The Government are slaves to the saying, “Red tape is bad.” Of course, red tape is bad. The Bill gets rid of much bad Tory legislation—nearly 80% of the Bill removes Tory legislation—that was contested at the time and should never have come in. Labour Members accept, I am sure, their apologies and their recompense to society shown through their being prepared to get rid of it, but alongside those measures they have thrown in a few gems introduced by Labour that protect workers and employers, and fundamentally protect the self-employed and small businesses.

I look forward to hearing from the Minister how much European legislation can be identified. It is nonsense to suggest that the Government are anti-regulation, given that, as I have demonstrated with DCLG, they are powering in taxation and burdens on small businesses in my area and elsewhere through the back door. Their disingenuous approach needs to be exposed. Nevertheless, I welcome the fact that a raft of bad Tory legislation will be confined to the dustbin, if the Bill—in a greatly amended and improved form, I hope—reaches the statute book.

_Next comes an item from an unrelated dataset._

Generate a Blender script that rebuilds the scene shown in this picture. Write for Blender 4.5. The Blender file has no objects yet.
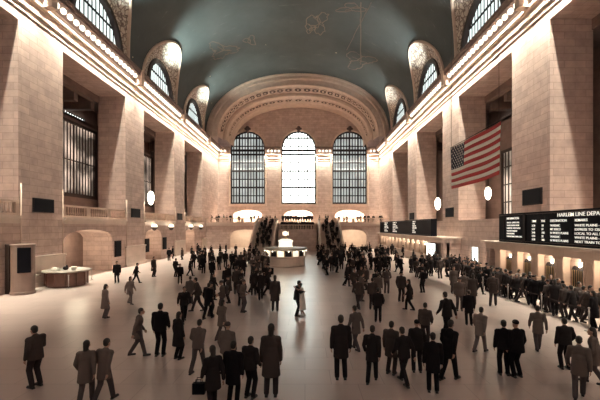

I will finish with a comment about the amendment from the Greens. Perhaps a coalition is forming—a plan for the future—although there are not very many Greens now, and there will be fewer after the next election. The hon. Member for Brighton, Pavilion (Caroline Lucas), speaking for the Green party, cited the Green Building Council, but what does that do? Of course it is the glaziers promoting a specific type of window that is enforced on all house builders. There is legislation that means that for those who, like me, live in a listed building, every single window that is repaired, however minor, should by law go for individual planning consent, at great expense to the householder, but also at cost to the developer. I notice that none of that kind of thing is dealt with by this Bill. There is a lot of talk, but when it comes to the vested interest of the Green Building Council and the regulation introduced to give a competitive advantage to certain sections of industry, there is not a single word in this Bill. For those who want to see some of the red tape removed, there will be an opportunity for Members on both sides to propose amendments to the Bill to ensure that such burdens on business, which should not be there, are removed.